I first came to India two years ago as a college undergrad — out to experience the world at its fullest and most exotically foreign. In some ways my intention was to "discover myself," as is so often the ambition of young, 20-something travelers. And, in large part, my purpose found fulfillment, if not in the venue I anticipated. For, while I was aware that India harbored one of the world's oldest Jewish populations, at that time my interest in it was in a guise more academic, as a scholar of religion, if anything. However, what I found as I approached the Keneseth Eliyahoo Synagogue of Mumbai, and later the Pardesi Synagogue of Kochi, was a deep evocation of the spiritual grounded in my own Jewish upbringing. Indeed, as I heard "Shalom" uttered in my direction while walking down the street towards each synagogue, I reflected that this word eternally evoked, and signified, the essential Judaism engrained within, and thus my essential spiritual home.

Part of what I found so moving about each of my experiences was the fact that in country so utterly different from my own, my religious background afforded me some small parcel of total belonging; though on the Sabbath they may consume chapatti (a traditional tortilla-like bread indigenous to India) rather than challot. To be sure, growing up I was raised to believe it was Jews' multi-cultural aspect that made it such a prize community with which to be identified. Numerous books about world Jewry lined our bookshelves at home while my sister and I were told with pride that our heritage spanned as many civilizations as it did centuries.

What I did not recognize at that time, and have only come to truly realize recently in subsequent visits to these two populations, is the jeopardy of survival in which they now find themselves entrenched — especially in Kochi, though at this time their small group boasts a history 400 years old. To a great extent, the cause of this is the draw of Israel, or the United States, which promises relief from the sort of cultural isolation that seems to weigh upon Jewish youth in these places. This is at the cost of these communities' perseverance. In my last visit to Kochi, about 6 weeks ago, the synagogue was filled with more tourists than the total Jewish population there to date and the tour guide spoke casually about the fact that, in coming years, the population would die out completely and the synagogue would become a museum.

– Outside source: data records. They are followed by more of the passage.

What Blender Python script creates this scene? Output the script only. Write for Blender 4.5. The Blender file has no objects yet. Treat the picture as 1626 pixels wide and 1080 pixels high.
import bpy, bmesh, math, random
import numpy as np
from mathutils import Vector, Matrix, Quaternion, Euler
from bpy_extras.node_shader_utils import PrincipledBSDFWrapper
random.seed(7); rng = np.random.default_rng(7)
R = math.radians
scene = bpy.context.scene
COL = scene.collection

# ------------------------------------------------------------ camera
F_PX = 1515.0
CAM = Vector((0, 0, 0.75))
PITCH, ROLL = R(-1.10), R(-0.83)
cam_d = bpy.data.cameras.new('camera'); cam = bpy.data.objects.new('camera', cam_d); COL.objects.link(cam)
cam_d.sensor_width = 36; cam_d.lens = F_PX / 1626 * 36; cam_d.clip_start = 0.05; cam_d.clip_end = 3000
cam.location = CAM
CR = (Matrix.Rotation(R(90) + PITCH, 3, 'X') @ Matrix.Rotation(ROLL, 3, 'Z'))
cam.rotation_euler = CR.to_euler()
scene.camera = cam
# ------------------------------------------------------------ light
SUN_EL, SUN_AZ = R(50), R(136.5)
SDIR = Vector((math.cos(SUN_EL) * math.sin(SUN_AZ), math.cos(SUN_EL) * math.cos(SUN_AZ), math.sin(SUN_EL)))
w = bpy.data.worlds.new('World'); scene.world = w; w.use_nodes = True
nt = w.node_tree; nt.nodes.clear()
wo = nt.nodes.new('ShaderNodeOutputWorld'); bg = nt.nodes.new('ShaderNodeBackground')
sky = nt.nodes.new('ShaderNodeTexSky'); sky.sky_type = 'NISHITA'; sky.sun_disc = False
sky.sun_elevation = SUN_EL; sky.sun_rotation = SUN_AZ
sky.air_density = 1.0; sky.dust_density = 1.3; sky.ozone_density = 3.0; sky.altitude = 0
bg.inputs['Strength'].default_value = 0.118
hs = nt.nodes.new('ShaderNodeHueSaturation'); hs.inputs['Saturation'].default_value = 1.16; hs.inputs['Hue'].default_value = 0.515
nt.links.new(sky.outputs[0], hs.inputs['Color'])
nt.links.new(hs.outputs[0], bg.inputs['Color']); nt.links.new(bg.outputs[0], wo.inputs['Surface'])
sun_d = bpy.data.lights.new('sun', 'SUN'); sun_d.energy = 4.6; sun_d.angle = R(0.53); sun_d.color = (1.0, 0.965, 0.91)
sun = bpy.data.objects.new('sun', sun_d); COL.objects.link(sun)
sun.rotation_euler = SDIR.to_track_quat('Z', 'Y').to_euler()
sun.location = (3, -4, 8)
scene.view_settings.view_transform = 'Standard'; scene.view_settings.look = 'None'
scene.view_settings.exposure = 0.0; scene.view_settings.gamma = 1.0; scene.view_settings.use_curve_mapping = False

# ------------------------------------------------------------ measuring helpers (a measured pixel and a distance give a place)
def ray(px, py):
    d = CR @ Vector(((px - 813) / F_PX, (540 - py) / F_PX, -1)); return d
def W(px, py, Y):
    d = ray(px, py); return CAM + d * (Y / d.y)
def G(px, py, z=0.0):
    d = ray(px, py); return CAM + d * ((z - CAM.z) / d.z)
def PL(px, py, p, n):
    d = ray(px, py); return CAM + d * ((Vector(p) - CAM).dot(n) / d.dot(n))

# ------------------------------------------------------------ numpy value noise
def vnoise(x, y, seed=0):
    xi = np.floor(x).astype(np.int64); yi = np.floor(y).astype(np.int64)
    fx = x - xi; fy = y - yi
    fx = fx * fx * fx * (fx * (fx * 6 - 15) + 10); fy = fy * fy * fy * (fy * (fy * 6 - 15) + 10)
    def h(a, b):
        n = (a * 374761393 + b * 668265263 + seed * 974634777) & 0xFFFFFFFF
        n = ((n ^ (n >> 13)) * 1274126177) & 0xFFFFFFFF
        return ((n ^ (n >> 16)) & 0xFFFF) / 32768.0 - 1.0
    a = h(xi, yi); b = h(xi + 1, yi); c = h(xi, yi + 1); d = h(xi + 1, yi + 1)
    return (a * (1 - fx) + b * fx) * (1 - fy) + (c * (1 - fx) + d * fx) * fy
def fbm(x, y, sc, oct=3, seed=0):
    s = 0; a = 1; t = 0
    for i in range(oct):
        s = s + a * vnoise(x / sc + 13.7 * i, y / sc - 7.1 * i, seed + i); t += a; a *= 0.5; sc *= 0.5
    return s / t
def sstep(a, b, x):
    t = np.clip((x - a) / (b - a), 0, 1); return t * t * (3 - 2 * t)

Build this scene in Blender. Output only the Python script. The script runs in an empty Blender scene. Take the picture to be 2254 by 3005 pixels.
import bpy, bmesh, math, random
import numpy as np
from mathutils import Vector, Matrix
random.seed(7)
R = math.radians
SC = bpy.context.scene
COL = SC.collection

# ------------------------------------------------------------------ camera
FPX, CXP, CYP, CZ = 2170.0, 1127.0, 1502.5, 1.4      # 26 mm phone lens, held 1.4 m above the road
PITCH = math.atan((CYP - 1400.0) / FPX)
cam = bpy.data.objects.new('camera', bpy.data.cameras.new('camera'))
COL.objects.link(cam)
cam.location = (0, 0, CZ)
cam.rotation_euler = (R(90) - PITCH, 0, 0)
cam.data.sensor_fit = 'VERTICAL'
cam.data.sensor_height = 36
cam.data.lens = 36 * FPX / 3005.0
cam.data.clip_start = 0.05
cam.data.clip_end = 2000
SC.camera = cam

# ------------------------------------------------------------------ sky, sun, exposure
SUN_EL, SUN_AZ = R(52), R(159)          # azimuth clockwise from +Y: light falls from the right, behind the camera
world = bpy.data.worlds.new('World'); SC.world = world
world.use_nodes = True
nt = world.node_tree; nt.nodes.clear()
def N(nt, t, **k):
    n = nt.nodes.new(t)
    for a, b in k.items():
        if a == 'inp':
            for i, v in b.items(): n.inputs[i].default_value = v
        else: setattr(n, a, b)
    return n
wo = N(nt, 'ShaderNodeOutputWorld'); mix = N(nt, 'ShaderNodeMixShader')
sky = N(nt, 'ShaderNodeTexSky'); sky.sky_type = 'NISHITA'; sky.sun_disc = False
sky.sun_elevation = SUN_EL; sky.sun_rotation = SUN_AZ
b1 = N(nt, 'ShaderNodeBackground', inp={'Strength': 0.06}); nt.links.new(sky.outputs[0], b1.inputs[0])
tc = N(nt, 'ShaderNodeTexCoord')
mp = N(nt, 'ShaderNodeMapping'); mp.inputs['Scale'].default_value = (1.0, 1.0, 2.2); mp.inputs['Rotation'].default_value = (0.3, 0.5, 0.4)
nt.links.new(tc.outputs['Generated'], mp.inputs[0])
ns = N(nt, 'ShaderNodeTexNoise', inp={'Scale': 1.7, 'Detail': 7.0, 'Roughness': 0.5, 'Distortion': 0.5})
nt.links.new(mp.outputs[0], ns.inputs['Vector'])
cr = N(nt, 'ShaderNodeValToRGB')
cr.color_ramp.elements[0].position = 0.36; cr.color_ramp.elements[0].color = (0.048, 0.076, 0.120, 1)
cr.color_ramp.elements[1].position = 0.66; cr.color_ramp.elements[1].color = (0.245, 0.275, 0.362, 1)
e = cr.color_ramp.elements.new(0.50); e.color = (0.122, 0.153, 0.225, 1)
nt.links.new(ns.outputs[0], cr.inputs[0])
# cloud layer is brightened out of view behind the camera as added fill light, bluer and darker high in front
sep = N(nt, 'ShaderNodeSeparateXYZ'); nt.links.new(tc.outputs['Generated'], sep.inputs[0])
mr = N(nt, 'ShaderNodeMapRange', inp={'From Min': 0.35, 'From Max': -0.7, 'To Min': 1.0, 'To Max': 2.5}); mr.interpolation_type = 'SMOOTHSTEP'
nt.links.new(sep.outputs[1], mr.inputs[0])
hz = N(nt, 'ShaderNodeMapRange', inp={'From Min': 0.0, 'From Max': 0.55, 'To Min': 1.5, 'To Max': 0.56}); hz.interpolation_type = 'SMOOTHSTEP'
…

To date, the Pardesi Synagogue is without a rabbi and is only able to hold a minyan and observe the Sabbath if there are enough Jewish tourists in the area to enable a service. And while I do not begrudge the natives' desire to make themselves part of the larger Jewish community so resolutely established in the West, I have begun to wonder about the surety of Jews' essence as a multi-cultural people; about our embrace of its global attributes, as it seems to become, ever more clearly, an increasingly homogenized group.

Moreover, I begin to worry about the premium placed on seemingly "white," or Ashkenazi forms of worship and practice. I am lead to question whether it is possible, and if as a community Jews really desire the opportunity to rescue our faith's global flavor? Doing research for an internship in the summer of 2006, I discovered that the struggle faced by Ethiopian-Jewish immigrants to Israel was, firstly, being recognized as Jews at all, secondly, as being recognized as Jews worth assisting out of political turmoil, and, finally, has been surviving racist attitudes relating to both their appearance and their potential for integration as a "backward" people. As a result, many have been relegated to the margins of Israeli society—a fate suffered by many Indian Jewish immigrants as well.

The apparent truth here, to me, is an unfortunate propagation of the "globalization" epidemic, localized amongst our very own people. The West in general, and Western Jewry specifically, has made itself attractive as the 20th century home of Jews the world-over; yet when they abandon, or are compelled to leave their indigenous homes to join ranks with the majority of their brethren abroad, they are met with apathy, or worse, antipathy.

If we as Jews are to maintain our classically diverse aspect, as a faith without borders, bearing a historically exceptional aptitude for integration in foreign lands, and beautifully syncretistic in our practice of ancient traditions, then we must learn not only to accept the many faces of Jews worldwide, but assist in its global preservation. It must become a priority to allow the Jewish experience, in its multitudinous modalities, to flourish and thrive—if no longer in the streets of their origination, in the very least, in the homes and communities we have come to share.